The electron tunnelling effect that rears its head below 65nm is a property of silicon. Researchers are experimenting with adding other elements - hafnium, for instance - to silicon to overcome the limitation, or trying to develop silicon replacements using oxide-based semiconductors.

"Oxide-based semiconductors have very attractive properties but we're still trying to understand how they work," says Allen.

"There's nothing on the drawing board yet."

According to a paper in the March 26 edition of the journal Science, the research is at a similar stage to where semiconductor technology was 50 years ago and, while the challenges of managing the interfaces between complex oxides are enormous, so is the technology's potential.

"Today we are in the midst of learning how to meet this challenge; once mastered, these interfaces will provide vast and unforeseen opportunities, technologies, and science for decades to come," says the paper, entitled "Oxide Interfaces - An Opportunity for Electronics".
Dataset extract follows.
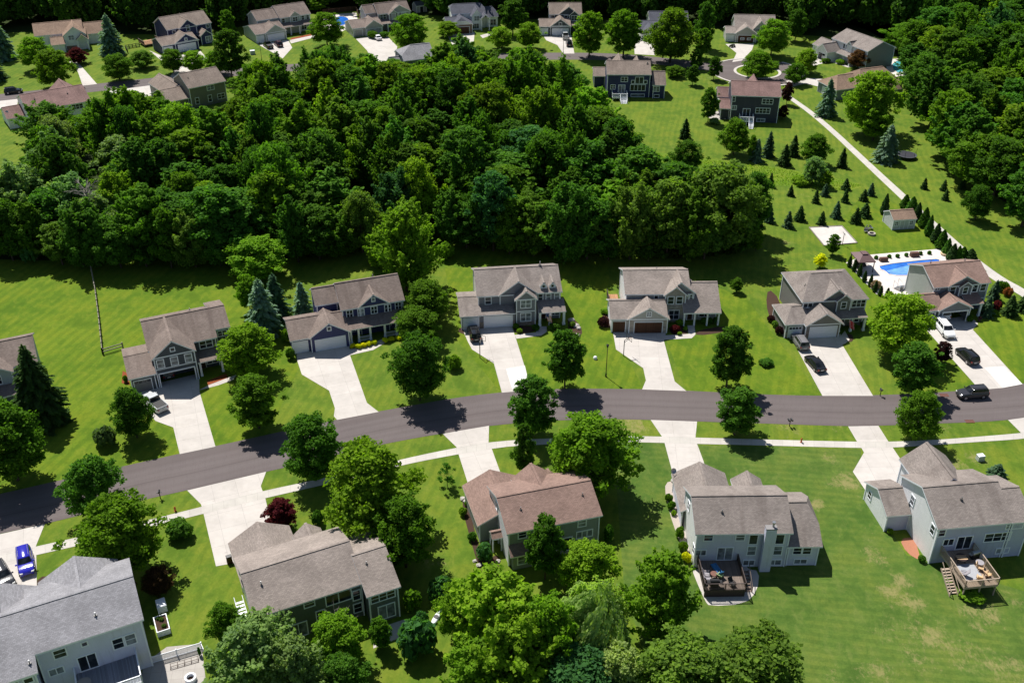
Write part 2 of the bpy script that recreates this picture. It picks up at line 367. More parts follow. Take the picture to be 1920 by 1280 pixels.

But silicon is going to be a hard act to follow, Allen says. "Silicon is still going to be around for a very long time because it's the perfect material. It's so easy to process, it's so easy to put these millions of transistors on."

Having gone almost as far as silicon miniaturisation allows, chip-makers are taking a brute force approach to increasing processor performance.

The way in which Intel manages to get 731 million transistors into one of its i7 chips is effectively by assembling it out of four processors, or cores, and earlier this month it was reported the company had developed a 48-core chip.

But adding cores is like throwing more manpower at a job: it increases output but at the cost of greater energy consumption and waste heat generation.

Getting the cores to work together better is the role of software, which Allen thinks could be the answer to keeping Moore's law intact until the new era of electronics arrives.

"Rather than just rely on the pure grunt of these things you start to become a bit more clever about how you use them."

Software writers could be about to have their day.